Au Potager des oiseaux, dans la rue du même nom, au coeur du IIIe arrondissement, Jeannine renchérit : « L’autogestion d’un espace, si petit soit-il, n’est pas facile et demande un réapprentissage du vivre-ensemble, mais je ne connais pas dans ce quartier de lieu où les gens se parlent autant et si longtemps. »

Dans les 45 jardins partagés mis en place depuis 2001, à l’image de ce qui se fit à New York, à Lille ou à Lausanne, des individus, des associations ou des écoles s’essaient avec un succès grandissant à une cohabitation que beaucoup pensaient impossible. Au départ, Yves Contassot, responsable de la politique des jardins à la Ville de Paris, était réticent : « Je n’imaginais pas la mairie en train de distribuer des parcelles en fonction d’une liste d’attente. Alors, en créant le réseau Main verte, notre position a été claire. Nous trouvons ou sauvons des espaces, mais c’est aux associations de quartier de gérer et d’organiser ces jardins. À elles de définir des règles et de répartir les surfaces. Nous avons réussi au-delà de nos espérances, et, dans une prochaine mandature, je pense que nous pourrons arriver à 150 jardins partagés, notamment en leur réservant des espaces dans les jardins publics existants ou à venir. »

Alice Le Roy, qui anime le réseau Main verte, explique : « Il a fallu faire comprendre que le jardin peut et doit exister en ville. Ce n’est pas une lubie des Verts, mais un besoin que nous avons découvert puis facilité. Le succès montre qu’il existe peu d’endroits pour discuter et que l’on peut et doit faire confiance aux habitants. Mais c’est vrai qu’il faut du temps pour faire de l’éducation environnementale, pour convaincre d’abandonner les produits phytosanitaires. Notre regret : avoir attiré peu d’adolescents. »

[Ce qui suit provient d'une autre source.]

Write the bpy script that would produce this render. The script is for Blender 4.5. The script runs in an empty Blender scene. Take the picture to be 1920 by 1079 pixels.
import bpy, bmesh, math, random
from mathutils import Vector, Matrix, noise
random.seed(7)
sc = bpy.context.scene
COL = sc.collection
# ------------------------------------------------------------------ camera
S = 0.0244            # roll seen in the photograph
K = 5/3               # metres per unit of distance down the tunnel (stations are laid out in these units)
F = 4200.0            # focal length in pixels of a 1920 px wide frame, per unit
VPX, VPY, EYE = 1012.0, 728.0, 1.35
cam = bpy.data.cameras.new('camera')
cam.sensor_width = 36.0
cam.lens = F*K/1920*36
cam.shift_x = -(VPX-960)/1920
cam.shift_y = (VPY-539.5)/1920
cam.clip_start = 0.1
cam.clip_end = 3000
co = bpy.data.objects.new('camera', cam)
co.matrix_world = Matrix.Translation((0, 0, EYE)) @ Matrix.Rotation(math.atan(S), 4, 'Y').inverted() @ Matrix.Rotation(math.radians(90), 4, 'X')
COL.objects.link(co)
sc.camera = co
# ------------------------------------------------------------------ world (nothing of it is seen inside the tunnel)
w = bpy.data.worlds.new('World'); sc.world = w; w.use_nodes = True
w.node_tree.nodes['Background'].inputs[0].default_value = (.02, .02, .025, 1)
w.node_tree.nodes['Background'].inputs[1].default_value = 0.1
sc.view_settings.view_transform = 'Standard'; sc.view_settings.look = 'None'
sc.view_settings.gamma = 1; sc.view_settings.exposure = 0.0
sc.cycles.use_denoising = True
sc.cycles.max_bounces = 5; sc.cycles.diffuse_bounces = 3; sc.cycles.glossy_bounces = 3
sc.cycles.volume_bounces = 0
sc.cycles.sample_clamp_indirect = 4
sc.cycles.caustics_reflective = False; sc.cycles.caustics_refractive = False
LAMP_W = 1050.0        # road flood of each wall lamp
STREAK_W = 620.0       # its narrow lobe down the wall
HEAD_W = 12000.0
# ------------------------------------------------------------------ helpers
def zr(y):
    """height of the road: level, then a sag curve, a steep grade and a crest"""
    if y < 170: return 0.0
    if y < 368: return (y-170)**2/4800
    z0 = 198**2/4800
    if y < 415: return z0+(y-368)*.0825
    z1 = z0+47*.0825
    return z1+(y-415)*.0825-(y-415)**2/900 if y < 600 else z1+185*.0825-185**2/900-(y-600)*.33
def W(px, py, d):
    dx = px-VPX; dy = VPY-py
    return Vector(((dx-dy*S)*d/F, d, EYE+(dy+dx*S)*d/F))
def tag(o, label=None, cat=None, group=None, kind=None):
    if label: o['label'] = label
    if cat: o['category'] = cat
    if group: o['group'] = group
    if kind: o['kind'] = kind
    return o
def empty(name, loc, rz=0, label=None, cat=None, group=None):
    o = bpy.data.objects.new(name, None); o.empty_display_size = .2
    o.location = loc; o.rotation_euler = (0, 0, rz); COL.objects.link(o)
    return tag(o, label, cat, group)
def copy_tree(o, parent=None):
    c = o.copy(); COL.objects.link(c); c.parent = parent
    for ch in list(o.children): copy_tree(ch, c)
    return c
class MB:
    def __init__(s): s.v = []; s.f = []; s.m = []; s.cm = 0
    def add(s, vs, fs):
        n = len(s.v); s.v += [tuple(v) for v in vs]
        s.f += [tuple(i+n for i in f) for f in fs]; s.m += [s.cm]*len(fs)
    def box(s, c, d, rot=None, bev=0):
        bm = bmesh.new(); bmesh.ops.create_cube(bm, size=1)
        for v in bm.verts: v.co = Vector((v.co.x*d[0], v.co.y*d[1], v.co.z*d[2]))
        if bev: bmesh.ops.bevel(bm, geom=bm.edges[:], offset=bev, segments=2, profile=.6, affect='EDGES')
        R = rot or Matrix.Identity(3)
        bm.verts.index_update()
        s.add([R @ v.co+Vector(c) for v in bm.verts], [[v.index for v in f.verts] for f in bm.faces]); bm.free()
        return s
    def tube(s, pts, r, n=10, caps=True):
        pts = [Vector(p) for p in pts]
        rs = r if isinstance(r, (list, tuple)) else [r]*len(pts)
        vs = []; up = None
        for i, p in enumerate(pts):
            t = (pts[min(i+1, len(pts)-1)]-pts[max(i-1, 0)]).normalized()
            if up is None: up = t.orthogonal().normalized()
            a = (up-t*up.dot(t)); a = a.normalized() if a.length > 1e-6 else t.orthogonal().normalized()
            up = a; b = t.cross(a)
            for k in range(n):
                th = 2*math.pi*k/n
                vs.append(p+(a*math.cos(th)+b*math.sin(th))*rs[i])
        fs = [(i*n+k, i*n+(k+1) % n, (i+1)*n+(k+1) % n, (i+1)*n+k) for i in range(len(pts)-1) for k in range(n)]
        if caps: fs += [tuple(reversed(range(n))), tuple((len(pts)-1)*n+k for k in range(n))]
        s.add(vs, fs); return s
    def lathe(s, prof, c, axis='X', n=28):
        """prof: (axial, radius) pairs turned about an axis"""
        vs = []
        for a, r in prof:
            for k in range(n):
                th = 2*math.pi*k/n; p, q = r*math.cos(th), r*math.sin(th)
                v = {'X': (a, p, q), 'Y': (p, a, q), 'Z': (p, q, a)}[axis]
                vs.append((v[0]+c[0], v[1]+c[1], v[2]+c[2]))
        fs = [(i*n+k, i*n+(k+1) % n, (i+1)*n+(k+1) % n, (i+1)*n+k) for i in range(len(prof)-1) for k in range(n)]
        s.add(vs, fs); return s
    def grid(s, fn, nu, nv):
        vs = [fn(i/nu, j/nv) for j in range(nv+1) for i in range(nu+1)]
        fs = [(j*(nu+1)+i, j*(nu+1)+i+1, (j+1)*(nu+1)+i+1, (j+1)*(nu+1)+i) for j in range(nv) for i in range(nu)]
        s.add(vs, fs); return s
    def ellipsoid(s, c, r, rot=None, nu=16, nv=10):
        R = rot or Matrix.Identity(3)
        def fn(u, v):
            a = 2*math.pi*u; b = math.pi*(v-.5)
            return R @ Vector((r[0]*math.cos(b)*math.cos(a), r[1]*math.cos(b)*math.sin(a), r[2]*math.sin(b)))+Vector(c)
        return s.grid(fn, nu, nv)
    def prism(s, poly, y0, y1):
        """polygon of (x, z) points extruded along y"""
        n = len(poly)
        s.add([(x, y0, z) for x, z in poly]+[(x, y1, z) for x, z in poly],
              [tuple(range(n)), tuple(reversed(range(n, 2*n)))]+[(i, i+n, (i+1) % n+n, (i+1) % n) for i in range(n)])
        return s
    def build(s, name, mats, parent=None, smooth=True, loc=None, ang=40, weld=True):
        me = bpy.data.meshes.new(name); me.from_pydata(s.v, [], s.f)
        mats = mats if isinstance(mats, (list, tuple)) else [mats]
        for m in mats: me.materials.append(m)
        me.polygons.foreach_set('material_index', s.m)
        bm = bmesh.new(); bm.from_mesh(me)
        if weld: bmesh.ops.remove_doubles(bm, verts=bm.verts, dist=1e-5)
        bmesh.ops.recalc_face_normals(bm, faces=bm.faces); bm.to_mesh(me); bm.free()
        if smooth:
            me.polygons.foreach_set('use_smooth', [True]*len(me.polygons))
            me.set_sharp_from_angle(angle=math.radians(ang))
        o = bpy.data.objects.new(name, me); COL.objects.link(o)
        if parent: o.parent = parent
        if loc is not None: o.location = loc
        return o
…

Au centre du jardin partagé de 1 000 mètres carrés installé au fond du jardin Casque-d’Or, rue de la Réunion, un ado hausse gentiment les épaules : « Ça sert à quoi de faire pousser ces légumes ? C’est plus simple de les acheter. Et puis, en ville, avec la pollution, ils ne doivent pas être bien bons. Tu les mangerais, toi, leurs pommes ? » Le jardin est désert, trois de ses responsables viennent de partir, après y avoir déjeuné sous le soleil hivernal et expliqué que leur règle autogestionnaire leur interdisait de parler sans l’accord du collectif de gestion. Avec ses arbres fruitiers, ses grandes planches gérées collectivement, sans parcelle « privative », ils règnent depuis quelques mois sur l’un des plus beaux espaces collectifs de Paris, qui doit être « un lieu de convivialité pour tous ».